Gladys Gray says things get ugly for parking enforcement officers who are just trying to do their jobs.

We’ve all felt dread when we see a parking enforcement officer standing at our car. Well, it cuts both ways. Gladys Gray has been a parking enforcement officer in Berkeley since 1989, and she sometimes dreads writing tickets. She’s had people throw things at her, make their index and thumb fingers look like a gun and pull the trigger, and folks routinely honk at her with their thumbs down. She’s seen people injure themselves trying to get to her before the ticket. One woman was running so fast, she fell and slide right underneath Gray. She asked the woman if she was okay, and Gray laughs as she remembers the woman's only response was, “did I get a ticket?”

Gray was at Berkeley’s City Council meeting Tuesday night to give her opinion of the proposed parking policy amendment that would disallow the City of Berkeley to ticket people who arrive to move their cars. She thinks the idea’s flawed because she’s seen people abuse the system by waiting in cafes monitoring their cars, then run out at the last minute to avoid getting tickets.

This is a problem, according to Gray, because there’s so little parking in Berkeley. If people run out to feed their meters when they’ve exceeded the time limit, there’s less turnover and consequently less parking.

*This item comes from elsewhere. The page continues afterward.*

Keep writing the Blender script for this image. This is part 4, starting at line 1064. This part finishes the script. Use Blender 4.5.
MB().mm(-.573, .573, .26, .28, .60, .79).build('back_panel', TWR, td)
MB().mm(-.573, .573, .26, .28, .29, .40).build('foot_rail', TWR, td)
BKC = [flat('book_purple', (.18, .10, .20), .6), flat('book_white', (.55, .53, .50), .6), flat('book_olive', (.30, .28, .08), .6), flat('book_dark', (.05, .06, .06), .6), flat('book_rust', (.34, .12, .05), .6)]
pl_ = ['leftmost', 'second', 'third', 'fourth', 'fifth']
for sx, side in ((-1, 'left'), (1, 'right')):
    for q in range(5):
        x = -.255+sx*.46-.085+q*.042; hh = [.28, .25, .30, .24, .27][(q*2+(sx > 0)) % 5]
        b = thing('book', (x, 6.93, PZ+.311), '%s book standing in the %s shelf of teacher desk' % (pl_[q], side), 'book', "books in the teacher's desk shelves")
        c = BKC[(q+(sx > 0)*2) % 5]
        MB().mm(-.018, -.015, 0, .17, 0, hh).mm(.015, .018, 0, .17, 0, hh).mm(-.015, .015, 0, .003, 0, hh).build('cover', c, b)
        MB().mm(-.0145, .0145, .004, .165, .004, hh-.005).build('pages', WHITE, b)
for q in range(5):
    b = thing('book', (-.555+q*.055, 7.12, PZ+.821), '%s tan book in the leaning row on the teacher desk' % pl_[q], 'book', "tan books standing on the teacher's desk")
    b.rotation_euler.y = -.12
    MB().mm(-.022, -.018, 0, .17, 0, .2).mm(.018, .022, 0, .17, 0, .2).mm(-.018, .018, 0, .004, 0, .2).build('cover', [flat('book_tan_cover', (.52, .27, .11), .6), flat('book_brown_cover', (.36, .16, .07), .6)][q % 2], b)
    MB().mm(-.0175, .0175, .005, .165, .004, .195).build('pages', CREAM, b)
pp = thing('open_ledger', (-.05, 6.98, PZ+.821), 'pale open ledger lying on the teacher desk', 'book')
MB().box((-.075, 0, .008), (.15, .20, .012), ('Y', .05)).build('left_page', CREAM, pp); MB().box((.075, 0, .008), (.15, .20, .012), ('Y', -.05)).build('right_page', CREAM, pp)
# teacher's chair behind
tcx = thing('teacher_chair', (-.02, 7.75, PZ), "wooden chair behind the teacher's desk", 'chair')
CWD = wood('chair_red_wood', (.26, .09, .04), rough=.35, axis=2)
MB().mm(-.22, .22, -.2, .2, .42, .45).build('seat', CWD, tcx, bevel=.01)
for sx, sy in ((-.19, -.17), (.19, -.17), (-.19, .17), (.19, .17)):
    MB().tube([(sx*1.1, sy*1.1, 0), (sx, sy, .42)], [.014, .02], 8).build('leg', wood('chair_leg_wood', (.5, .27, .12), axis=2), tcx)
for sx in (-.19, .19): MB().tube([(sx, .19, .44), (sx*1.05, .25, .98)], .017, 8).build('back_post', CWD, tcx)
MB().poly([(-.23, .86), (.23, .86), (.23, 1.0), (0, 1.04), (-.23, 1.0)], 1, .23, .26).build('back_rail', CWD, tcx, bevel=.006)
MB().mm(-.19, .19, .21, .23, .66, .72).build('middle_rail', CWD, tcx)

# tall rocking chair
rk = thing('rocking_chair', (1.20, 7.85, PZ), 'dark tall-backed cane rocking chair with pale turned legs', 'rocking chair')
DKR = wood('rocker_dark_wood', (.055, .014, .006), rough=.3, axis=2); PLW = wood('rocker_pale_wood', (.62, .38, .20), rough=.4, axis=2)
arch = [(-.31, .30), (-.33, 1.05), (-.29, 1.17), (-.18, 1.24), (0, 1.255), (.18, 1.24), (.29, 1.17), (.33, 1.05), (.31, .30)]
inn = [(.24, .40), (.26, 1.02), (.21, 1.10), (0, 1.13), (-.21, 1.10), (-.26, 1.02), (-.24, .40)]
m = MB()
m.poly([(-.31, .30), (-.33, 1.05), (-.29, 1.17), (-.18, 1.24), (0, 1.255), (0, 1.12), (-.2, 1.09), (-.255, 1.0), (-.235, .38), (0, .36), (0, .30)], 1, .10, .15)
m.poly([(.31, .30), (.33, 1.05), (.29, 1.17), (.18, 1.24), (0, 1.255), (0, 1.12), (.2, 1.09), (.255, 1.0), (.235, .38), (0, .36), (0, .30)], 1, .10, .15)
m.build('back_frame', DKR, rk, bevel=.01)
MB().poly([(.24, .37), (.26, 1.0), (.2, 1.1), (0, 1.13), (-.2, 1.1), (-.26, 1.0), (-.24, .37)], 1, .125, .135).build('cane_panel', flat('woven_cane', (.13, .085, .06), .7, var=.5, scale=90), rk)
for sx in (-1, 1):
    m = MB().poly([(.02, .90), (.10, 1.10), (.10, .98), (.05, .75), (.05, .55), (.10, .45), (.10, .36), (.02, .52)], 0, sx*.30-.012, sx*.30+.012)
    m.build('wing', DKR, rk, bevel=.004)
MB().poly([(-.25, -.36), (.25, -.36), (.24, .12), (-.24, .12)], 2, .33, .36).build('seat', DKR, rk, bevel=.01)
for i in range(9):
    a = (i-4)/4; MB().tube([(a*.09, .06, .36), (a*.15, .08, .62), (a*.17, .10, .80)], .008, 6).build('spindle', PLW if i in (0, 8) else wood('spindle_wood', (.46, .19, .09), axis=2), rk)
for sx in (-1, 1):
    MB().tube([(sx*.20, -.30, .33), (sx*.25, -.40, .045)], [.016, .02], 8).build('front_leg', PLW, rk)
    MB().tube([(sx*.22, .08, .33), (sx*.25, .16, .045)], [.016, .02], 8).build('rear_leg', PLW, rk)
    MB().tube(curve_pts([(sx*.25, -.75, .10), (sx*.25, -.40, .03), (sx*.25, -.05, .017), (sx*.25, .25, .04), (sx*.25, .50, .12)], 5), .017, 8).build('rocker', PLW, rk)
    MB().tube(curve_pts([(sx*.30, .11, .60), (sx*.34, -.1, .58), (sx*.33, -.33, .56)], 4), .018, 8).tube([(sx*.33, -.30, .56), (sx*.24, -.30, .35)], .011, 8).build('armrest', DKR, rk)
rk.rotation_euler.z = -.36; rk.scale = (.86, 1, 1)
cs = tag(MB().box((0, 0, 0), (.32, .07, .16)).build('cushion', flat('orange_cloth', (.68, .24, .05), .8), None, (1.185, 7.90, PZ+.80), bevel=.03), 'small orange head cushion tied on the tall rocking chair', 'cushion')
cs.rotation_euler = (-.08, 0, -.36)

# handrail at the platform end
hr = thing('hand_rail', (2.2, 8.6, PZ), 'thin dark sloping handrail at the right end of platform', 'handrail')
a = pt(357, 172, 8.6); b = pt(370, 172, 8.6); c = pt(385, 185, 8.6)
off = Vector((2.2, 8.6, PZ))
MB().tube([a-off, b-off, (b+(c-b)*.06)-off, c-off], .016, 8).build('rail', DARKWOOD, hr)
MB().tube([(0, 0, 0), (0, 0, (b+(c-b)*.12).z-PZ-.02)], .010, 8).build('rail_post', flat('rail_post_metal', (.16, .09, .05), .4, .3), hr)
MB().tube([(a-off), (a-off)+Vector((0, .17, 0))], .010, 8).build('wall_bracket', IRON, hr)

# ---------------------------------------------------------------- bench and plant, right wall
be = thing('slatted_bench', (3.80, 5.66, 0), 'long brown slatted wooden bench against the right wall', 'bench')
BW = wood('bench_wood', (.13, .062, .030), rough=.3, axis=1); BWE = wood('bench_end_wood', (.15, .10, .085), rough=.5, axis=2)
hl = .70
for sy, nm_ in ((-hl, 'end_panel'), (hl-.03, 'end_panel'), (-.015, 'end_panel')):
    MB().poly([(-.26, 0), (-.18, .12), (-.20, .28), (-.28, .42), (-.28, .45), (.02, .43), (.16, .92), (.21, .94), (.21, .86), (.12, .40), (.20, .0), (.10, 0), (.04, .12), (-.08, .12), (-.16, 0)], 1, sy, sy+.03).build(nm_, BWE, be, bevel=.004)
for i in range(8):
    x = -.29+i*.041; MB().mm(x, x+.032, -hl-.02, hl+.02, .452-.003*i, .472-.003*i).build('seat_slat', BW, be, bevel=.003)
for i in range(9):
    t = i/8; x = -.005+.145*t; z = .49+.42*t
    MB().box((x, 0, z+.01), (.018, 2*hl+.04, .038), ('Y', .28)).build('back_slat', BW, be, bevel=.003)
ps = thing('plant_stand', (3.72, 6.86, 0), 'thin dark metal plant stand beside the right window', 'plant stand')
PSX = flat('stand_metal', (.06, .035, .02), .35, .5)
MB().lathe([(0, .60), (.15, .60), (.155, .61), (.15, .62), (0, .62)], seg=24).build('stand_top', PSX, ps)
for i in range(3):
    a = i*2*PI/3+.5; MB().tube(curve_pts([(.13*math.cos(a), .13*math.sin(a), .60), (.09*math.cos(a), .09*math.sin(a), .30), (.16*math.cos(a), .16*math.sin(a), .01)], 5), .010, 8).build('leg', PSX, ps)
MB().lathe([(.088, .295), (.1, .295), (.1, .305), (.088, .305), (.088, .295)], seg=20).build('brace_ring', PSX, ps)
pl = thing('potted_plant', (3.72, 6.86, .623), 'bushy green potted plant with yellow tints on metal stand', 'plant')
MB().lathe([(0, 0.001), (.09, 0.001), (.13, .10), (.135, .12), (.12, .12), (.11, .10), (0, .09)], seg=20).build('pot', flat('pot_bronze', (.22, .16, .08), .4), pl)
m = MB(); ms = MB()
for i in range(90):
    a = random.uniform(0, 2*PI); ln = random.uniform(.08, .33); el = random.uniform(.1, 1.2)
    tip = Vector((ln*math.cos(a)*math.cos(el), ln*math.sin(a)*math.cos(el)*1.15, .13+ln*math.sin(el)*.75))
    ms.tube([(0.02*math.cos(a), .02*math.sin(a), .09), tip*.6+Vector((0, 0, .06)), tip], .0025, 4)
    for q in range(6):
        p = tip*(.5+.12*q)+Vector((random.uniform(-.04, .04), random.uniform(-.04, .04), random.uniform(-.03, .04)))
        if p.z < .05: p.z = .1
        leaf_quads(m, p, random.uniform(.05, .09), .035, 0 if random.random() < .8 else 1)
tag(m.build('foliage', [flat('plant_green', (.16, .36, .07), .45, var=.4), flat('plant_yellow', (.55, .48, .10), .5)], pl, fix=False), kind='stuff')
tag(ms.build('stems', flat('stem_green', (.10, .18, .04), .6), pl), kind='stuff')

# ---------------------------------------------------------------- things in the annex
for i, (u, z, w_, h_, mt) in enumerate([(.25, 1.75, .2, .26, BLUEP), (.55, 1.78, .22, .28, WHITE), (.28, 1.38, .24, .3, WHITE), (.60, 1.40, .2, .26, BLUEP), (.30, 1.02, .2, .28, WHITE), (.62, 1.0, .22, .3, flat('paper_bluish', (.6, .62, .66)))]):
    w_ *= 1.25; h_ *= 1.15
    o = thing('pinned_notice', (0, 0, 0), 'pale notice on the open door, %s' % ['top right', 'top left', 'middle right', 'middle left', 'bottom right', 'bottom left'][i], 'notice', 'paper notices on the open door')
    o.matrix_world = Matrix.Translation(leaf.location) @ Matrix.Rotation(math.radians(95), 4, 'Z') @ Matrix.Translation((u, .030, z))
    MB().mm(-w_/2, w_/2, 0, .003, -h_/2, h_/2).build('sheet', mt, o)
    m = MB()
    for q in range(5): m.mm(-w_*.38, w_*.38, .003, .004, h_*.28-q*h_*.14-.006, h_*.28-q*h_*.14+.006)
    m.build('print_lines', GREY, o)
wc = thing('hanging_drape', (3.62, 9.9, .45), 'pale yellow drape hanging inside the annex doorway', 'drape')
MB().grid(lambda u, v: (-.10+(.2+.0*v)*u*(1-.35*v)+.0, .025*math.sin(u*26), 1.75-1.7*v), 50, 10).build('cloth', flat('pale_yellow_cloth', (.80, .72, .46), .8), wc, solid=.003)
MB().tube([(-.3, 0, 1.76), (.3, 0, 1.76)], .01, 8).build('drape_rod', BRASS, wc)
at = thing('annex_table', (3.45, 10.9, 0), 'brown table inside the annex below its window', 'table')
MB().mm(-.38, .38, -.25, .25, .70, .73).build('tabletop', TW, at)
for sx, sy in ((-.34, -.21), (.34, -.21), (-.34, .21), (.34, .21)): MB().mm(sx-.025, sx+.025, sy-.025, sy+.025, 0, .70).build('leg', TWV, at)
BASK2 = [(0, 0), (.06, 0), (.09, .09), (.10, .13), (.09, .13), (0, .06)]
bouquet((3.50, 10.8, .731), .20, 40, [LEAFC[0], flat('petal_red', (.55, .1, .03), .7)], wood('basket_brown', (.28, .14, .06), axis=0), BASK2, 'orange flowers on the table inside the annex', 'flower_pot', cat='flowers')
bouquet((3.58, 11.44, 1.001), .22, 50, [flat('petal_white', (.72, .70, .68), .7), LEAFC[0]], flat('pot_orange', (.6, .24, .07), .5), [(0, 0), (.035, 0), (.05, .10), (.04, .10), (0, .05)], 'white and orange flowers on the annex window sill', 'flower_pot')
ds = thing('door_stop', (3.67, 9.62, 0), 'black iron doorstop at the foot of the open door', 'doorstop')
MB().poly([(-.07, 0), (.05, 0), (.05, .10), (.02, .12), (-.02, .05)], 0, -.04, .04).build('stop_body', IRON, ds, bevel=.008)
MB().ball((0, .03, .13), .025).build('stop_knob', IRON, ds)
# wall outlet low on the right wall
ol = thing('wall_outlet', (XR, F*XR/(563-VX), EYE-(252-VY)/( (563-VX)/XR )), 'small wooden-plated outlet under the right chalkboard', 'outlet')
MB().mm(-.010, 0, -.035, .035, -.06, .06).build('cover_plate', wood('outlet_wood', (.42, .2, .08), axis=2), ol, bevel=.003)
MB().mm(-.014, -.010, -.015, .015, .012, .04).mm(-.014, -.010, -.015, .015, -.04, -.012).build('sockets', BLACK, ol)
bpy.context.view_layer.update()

And the parking situation in Berkeley already makes people tense. Gray remembers an incident in the 1990’s that wasn't quite so funny: She was in fear for her life. Gray pulled up to a man in an SUV who was parked in a red bus stop  zone on the busy intersection of Telegraph and Bancroft. She flashed her lights for the man to move out of the intersection. He didn’t move. She came alongside him to ask him to leave the intersection, but he rolled up his window. So she had no other choice, she felt, but to put a ticket on his windshield. Gray says that as she drove away the man followed her down the street, then rammed his SUV into her and tried to push her into oncoming traffic. She had post traumatic stress syndrome for two years after that. Every time she was in front of an SUV she’d panic. Her heart beat fast and she’d have to pull over to the side to let them pass.

So the next time you see a parking enforcement officer, keep in mind they might not be as gleeful as you think to hand out those tickets.

Tanya Jo Miller February 17, 2012 at 09:13 PM
Yes, I suppose it's a cash flow thing.
Tonto February 18, 2012 at 12:25 AM
A tax collector on the front lines. Fines, fees, tax, steal, steal some more :(
Tanya Jo Miller February 18, 2012 at 05:14 AM
@ tonto...Ha, that's funny! Still, I think I pushing someone into oncoming traffic is a little crazy response to a ticket.
Grant Ray September 12, 2012 at 01:23 AM
My first time (and only time because I won't be returning after this experience) in Berkeley and this "officer" ticketed me for pulling out of moving traffic into a "Coach" zone so my fiancee could safely exit the car because no other parking was available due to "Game Day" (as if I was supposed to know regardless of never having been in the town until a few minutes before) and threatened me that she could double the $263 fine if she felt so inclined. She can rot.
Mariel Carroll September 18, 2012 at 02:41 AM
I have complete disdain for the parking enforcement. I have never received a parking ticket before, due to staunchly "following the rules," but today, as went to get something from my car parked in my driveway, I noticed the $60 parking ticket. The remarks claim I had been parked "100% on sidewalk," which aside from being entirely untrue as my car was in the driveway only slightly over, the "sidewalk" is connected to the driveway, unused by the public since it leads into my backyard. Absolutely ridiculous. I am a student, barely affording rent on my own (i.e. my parents pay for no part of my college education or finances), and now I have this ticket. Rest assured, I will contest it. Officer Gray, do not attempt to cover your guilt for causing so many people trouble with a story of hardship that cannot possibly be extended to the majority of Berkeley residents and visitors.